Outra vantagem do projeto está em incentivar a interdisciplinaridade. “É muito dado para pouca gente trabalhar. Ao compartilhá-los, é possível que pesquisadores de outras áreas façam correlações, por exemplo, ajudando a identificar o impacto da poluição na população de uma determinada espécie”, disse Rizzo.
No acordo, o Atmospheric Radiation Measurement (ARM) – programa responsável pelo desenvolvimento de ferramentas computacionais do Oak Ridge National Laboratory – vai fornecer recursos para gestão, compartilhamento e visualização de dados atmosféricos para que pesquisadores da USP, Unifesp e Inpe possam operacionalizar um Centro de Gestão de Dados Atmosféricos, com grandes bancos de dados, sistemas de compartilhamento e de inteligência artificial para o melhor aproveitamento das informações coletadas.

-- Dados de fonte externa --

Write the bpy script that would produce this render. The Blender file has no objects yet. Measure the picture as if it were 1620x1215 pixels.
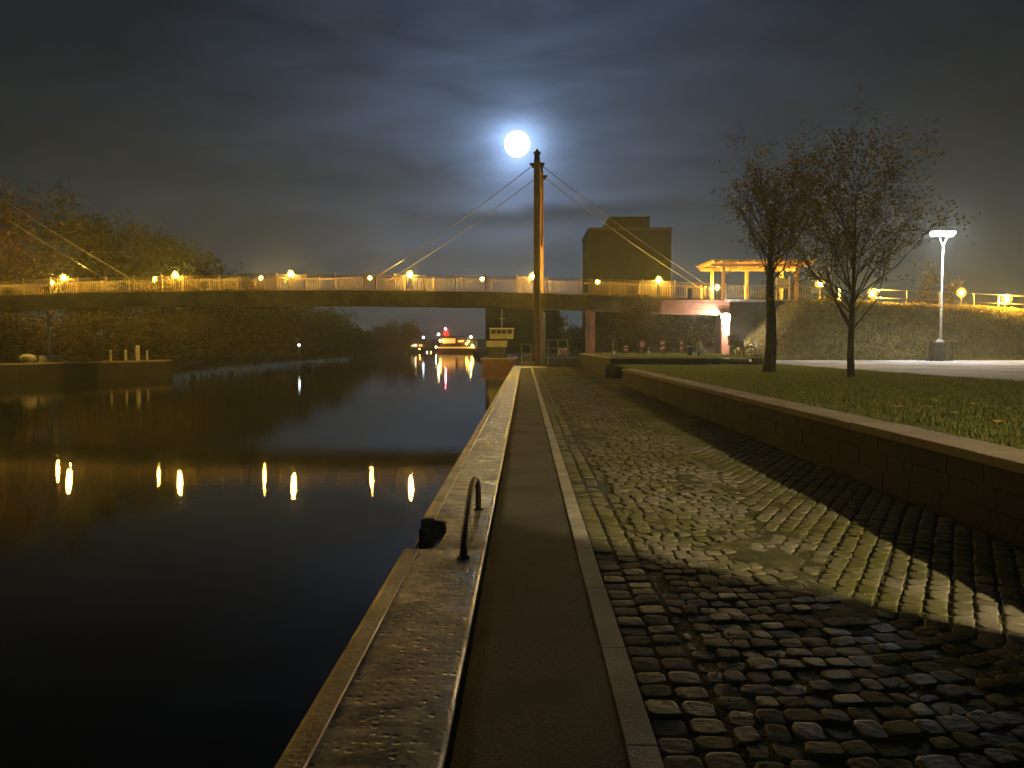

Desde 2015, a maior parte dos dados do projeto GoAmazon é depositada no ARM. A outra parte está no repositório do Instituto Max Plank, na Alemanha. “Estamos trabalhando com a USP nos últimos cinco anos para o compartilhamento de dados, padrões de dados abertos e gerenciamento de dados. Nos próximos três anos, trabalharemos inicialmente no sentido de compartilhar conhecimento e desenvolver algumas ferramentas. O acordo que estamos desenvolvendo vai permitir também a mobilidade de alunos para a capacitação", disse Giri Prakash, diretor do Data Center do ARM.
Atualmente, o gerenciamento de dados dos projetos de pesquisa é feito exclusivamente pelo pesquisador. “Como hoje temos uma quantidade brutal de dados sendo coletada, nem todos os pesquisadores têm o conhecimento, a infraestrutura e o tempo necessário para disponibilizar esse material. Por isso, serão construídas ferramentas para facilitar o trabalho desses pesquisadores”, disse Artaxo.
Desde 2017, a FAPESP exige um Plano de Gestão de Dados entre os anexos obrigatórios de propostas submetidas, especificando quais dados serão produzidos e como serão gerenciados, compartilhados e preservados.